John M. Buchanan

Tikkun Olam

2018-11-01·Hold to the Good

For years, at the conclusion of public worship, I have used words that come from St. Paul, written 2,000 years ago.

“Go into the world in peace and courage.

Hold to the Good.

Honor all God’s children.

Love and serve the Lord,

Rejoicing in the power of the Spirit.”

Last Sunday, as a guest preacher at Westminster Presbyterian Church, Grand Rapids, Michigan, when I came to the words “Hold to the Good” I almost couldn’t go on. The news from Pittsburgh Saturday morning stood as a contradiction to those words and to everything I hold dear and regard as essential to our life together….

…the trust that in the eternal struggle between good and evil, good will ultimately prevail,

…the trust that the heart of the nation I love, its government and politicians, is essentially fair, honest and good,

…the hope that the long arc of history bends, as Martin Luther King, Jr. said it did, toward justice.

The slaughter of eleven Jewish worshippers at the Tree of Life Synagogue in Pittsburgh by a rabid anti-Semite was not only horrifying, it was a clear contradiction of the optimistic hope I have always carried and held dear.

I am appalled that the wealth and accumulated power of the National Rifle Association has produced the insanity that anyone in the nation with an ounce of creativity can find a way to purchase a military style semi-automatic weapon, specifically designed to kill as many human beings as quickly and efficiently as possible.

I am equally appalled that our president and Republican leaders of Congress are so in thrall to the NRA that they refuse even to discuss common sense gun control.

I am appalled and dismayed that the President of the United States continues to spew hateful, racist rants aimed at immigrants, even ordering 5,000 battle-ready troops to the border to confront an “invasion” of poor and desperate Central Americans, mostly women and children, who naively continue to see our country as a haven for the oppressed. And then refusing to acknowledge and even denying that his provocative rhetoric comforts people like the Pittsburgh shooter and inspires people like the Florida pipe-bomber to cowardly violence. Of course it does. How could it not?

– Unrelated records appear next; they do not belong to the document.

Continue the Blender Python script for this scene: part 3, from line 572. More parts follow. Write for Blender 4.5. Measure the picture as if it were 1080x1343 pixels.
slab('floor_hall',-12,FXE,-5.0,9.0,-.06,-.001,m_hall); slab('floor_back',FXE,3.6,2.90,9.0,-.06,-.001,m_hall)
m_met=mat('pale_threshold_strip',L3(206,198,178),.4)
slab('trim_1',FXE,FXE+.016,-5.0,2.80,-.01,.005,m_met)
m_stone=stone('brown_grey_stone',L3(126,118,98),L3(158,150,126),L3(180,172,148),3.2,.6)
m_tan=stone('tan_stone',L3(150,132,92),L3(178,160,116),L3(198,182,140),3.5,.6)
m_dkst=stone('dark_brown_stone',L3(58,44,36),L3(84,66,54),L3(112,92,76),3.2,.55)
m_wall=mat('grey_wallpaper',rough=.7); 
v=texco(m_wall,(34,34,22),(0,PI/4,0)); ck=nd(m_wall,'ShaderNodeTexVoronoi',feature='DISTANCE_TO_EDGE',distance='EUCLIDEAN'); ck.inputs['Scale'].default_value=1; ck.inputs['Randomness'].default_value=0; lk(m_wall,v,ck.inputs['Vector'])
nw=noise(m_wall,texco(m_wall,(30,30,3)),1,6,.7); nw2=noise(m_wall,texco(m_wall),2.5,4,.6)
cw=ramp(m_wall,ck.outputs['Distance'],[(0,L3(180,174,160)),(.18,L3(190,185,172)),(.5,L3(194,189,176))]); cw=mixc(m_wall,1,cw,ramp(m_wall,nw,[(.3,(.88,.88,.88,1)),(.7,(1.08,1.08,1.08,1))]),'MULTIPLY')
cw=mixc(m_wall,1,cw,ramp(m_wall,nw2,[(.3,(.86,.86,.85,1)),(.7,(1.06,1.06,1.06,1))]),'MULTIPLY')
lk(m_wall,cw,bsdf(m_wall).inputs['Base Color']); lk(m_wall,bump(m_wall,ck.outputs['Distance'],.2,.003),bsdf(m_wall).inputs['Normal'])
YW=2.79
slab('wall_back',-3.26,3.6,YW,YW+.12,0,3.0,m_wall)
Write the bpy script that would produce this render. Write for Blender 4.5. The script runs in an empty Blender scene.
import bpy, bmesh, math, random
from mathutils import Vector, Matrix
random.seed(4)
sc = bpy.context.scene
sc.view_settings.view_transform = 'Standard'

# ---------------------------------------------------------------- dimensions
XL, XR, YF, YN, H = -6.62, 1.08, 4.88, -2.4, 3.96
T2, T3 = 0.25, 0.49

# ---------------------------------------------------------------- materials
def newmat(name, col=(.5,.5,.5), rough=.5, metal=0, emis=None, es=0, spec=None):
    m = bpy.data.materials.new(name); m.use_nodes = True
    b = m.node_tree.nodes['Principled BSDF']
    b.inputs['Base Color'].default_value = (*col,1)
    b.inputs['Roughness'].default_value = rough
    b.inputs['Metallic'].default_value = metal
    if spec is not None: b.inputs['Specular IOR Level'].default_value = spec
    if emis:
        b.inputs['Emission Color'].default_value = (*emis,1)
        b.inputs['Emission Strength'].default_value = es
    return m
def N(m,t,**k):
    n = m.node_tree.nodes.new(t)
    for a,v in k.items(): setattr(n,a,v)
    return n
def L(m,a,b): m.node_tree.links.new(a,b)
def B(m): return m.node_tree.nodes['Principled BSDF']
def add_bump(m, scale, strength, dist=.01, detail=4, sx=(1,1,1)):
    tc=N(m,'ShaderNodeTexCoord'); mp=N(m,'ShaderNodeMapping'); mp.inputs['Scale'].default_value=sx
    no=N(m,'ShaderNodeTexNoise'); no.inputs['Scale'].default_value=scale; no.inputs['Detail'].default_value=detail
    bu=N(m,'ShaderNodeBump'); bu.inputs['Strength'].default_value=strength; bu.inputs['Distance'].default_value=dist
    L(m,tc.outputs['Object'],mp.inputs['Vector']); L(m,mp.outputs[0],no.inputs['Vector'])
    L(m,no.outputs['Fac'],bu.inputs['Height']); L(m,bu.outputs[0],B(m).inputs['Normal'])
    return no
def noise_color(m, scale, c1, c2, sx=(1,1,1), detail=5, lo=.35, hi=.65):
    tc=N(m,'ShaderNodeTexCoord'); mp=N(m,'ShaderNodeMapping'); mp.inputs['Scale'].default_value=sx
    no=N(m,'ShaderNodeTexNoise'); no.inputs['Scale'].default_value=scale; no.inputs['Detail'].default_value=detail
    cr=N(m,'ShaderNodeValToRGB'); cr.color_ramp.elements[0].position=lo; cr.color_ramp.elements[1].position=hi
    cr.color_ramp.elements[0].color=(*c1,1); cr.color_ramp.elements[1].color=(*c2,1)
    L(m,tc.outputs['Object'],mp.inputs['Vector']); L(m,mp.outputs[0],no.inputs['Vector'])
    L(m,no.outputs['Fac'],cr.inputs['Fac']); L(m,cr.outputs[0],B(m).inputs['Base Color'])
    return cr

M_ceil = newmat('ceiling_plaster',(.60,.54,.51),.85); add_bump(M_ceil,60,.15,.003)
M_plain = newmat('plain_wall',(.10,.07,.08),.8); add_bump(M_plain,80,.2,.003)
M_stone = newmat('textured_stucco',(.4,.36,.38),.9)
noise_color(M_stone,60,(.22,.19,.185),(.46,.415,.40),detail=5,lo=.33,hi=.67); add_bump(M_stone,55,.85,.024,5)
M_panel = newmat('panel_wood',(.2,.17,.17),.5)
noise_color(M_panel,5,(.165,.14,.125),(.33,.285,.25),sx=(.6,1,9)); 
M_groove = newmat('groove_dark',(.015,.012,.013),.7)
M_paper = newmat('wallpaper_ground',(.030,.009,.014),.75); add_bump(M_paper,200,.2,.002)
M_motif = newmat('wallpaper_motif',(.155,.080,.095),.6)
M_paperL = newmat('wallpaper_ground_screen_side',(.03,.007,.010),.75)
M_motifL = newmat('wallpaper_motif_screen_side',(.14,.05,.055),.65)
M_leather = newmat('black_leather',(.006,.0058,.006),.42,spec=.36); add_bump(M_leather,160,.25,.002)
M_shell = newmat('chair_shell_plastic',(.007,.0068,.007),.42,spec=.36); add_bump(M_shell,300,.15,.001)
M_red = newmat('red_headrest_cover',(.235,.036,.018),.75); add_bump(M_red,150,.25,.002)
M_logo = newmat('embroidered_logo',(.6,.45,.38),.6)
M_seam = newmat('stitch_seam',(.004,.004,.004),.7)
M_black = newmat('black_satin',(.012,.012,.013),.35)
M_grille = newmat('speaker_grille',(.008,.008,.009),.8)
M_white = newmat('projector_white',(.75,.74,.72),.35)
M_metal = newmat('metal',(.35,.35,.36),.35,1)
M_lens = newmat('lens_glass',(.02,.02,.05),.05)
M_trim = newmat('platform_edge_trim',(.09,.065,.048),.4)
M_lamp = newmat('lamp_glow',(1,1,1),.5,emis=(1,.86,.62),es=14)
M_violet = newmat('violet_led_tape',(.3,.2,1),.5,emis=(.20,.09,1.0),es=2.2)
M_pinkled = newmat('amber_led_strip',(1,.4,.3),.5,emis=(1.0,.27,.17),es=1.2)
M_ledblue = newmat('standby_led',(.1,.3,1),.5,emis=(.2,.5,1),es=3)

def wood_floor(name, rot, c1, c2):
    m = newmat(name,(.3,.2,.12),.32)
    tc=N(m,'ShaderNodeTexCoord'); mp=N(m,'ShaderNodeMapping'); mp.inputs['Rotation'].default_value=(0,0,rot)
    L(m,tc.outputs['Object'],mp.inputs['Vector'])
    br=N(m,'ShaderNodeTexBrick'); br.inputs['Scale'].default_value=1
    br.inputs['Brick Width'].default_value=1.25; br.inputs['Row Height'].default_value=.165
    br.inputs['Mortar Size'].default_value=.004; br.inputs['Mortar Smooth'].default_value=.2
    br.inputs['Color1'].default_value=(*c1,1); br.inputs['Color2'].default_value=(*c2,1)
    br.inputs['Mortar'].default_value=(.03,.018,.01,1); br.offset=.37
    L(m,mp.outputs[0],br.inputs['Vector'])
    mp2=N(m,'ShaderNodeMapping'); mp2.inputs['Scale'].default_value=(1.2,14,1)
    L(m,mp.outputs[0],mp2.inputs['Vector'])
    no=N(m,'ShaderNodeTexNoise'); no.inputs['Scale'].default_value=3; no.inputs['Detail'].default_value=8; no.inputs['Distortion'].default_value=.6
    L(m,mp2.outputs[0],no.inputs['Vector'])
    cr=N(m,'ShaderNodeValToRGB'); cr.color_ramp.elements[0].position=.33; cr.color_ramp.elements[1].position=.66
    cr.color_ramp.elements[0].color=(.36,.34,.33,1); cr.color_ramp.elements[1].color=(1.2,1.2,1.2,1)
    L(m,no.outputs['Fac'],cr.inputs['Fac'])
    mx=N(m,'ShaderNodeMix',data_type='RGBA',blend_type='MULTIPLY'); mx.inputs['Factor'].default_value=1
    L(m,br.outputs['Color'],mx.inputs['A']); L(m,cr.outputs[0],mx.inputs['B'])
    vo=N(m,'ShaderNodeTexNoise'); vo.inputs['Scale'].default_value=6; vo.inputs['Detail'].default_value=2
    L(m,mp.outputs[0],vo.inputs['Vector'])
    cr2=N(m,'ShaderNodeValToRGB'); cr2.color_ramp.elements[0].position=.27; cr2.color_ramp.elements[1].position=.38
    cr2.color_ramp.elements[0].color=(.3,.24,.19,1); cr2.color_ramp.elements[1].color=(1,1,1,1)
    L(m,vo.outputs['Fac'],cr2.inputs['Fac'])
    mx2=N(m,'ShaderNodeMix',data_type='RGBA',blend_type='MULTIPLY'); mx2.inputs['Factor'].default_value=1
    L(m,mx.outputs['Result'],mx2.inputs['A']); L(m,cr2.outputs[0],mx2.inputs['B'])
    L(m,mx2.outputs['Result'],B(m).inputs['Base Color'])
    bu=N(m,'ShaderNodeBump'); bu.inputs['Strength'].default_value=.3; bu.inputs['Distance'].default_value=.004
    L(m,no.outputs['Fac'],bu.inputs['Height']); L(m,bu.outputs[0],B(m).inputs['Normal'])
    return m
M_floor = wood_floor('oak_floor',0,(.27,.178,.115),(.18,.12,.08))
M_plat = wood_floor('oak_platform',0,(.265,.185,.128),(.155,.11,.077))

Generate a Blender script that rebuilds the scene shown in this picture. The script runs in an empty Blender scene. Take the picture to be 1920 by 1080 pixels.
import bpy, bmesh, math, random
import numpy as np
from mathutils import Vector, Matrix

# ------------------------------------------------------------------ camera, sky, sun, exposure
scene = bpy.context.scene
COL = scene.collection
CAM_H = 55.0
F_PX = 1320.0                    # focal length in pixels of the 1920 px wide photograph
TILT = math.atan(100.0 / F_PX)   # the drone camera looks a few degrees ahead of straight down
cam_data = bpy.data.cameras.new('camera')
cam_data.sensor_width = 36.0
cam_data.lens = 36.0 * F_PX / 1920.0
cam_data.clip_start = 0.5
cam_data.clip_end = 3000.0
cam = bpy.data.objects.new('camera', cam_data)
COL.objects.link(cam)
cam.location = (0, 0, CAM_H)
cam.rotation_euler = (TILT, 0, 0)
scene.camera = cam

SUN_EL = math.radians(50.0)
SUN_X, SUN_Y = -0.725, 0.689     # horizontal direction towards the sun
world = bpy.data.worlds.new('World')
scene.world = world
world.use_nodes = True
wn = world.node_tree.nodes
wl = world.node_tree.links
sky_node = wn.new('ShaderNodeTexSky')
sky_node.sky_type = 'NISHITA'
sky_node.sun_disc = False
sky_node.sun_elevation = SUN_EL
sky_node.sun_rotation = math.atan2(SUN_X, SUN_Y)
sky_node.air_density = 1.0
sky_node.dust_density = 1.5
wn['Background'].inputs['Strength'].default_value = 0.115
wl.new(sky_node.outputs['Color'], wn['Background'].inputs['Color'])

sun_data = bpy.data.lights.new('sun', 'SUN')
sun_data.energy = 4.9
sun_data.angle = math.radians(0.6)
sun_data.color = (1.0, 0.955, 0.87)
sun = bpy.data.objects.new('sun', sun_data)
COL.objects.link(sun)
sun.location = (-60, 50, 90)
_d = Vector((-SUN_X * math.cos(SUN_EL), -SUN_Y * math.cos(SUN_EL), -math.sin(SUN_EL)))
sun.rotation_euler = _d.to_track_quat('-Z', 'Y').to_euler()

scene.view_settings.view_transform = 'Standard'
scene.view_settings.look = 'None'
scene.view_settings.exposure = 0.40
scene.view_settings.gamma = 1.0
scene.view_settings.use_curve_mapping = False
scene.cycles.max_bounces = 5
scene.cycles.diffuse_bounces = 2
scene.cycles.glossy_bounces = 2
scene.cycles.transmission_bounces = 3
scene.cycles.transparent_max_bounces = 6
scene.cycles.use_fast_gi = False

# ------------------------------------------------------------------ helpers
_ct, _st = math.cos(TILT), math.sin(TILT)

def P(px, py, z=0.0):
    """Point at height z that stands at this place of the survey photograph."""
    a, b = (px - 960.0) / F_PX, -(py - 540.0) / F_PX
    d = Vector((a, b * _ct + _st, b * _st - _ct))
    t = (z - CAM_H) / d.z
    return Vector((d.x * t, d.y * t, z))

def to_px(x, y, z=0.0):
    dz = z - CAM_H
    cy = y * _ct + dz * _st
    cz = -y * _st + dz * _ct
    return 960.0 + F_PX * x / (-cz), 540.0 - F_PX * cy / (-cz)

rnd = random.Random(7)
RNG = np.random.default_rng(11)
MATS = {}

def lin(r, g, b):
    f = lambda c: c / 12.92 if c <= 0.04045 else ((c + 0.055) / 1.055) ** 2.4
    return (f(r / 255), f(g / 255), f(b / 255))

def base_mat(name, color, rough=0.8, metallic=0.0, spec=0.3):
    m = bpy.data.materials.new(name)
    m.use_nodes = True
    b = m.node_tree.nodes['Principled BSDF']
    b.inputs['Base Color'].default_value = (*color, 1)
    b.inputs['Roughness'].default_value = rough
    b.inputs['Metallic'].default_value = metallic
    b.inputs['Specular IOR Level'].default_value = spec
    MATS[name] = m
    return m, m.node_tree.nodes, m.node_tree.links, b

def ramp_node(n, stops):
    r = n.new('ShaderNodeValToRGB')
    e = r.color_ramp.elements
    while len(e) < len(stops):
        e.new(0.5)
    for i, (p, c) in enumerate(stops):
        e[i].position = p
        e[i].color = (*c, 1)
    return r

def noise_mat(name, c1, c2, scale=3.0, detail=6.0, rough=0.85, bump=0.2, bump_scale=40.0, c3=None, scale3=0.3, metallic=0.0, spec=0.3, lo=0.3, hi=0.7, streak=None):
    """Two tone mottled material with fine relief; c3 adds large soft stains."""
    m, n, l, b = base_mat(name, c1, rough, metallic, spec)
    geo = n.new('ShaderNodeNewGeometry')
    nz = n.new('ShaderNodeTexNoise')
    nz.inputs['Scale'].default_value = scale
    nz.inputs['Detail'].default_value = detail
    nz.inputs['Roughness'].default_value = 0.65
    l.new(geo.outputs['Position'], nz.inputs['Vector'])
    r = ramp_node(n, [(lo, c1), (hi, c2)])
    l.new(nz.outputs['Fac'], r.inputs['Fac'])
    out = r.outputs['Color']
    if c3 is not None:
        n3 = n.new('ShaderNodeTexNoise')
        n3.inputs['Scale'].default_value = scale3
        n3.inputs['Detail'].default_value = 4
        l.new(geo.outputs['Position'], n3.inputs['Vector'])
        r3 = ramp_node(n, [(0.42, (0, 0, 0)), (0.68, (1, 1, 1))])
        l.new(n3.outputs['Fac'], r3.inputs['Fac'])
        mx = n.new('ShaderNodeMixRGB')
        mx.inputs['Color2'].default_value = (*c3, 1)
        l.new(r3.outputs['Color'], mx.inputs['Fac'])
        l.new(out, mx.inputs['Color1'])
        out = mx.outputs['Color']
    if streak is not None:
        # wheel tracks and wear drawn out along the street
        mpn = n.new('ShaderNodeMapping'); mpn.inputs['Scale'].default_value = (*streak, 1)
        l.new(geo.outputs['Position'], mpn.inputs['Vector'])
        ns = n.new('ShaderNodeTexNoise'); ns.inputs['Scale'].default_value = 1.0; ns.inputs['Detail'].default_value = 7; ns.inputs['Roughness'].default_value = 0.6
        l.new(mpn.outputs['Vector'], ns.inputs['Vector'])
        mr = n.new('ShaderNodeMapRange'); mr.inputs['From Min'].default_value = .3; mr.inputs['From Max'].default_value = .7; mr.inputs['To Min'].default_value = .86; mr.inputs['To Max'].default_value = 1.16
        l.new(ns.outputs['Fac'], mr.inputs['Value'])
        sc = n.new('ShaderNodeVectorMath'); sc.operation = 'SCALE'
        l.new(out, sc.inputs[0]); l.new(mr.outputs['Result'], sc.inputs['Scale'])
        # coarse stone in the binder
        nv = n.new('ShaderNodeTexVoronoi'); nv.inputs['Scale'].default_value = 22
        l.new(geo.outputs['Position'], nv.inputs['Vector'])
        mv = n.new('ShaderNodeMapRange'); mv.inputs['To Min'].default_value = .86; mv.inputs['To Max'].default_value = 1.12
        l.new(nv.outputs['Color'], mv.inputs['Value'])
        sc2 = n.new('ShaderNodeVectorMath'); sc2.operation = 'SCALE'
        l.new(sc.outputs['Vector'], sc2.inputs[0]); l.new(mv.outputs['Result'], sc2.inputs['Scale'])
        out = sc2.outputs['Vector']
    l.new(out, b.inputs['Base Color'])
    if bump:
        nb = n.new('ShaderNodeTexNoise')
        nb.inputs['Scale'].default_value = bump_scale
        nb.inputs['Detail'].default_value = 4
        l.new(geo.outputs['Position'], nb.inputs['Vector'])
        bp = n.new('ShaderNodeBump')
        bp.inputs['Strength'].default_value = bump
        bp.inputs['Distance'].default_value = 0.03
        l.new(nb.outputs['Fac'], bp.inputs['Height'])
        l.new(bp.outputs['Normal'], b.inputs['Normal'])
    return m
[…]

I am appalled that a sizable portion of my fellow citizens support him, as do Republican leaders of our Congress.

I turned to a book that has become a good friend over the years, Rabbi Irving Greenberg’s For the Sake of Heaven and Earth: The New Encounter Between Judaism and Christianity. The author is an ordained Orthodox Rabbi with a Harvard PhD, past chairman of the United States Holocaust Museum and Chair of the Department of Jewish Studies at City College of the City University of New York. Rabbi Greenberg introduced me to the Hebrew words and concept of “tikkun olam”, to repair and heal the world, what Jews and Christians are to be about in the world. Greenberg says tikkun olam is what God has been doing from the beginning. “It was always God’s plan to bring the vision of redemption to more of humanity….the group that would bring the message of redemption to the rest of the nations would have to grow out of the family and covenanted community of Israel.”

We should already know it, but Greenberg eloquently reminds us that Jews and Christians are family, close relatives, cousins, partners in God’s great work of redemption. Reading Greenberg always makes me think and gives me hope and it did so again.

So we must all hold our close relatives in prayer, reach out in words of comfort, stand side by side with our Jewish neighbors in this most recent racist outrage, and remember together, even in dark and discouraging times, that our God-given and God-blessed vocation is to keep on repairing the world… tikkun olam.

Another precious reminder came in the words of Tree of Life Synagogue Rabbi Jeffrey Myers at the community Memorial Service in Pittsburgh, “Love is how you defeat hate.”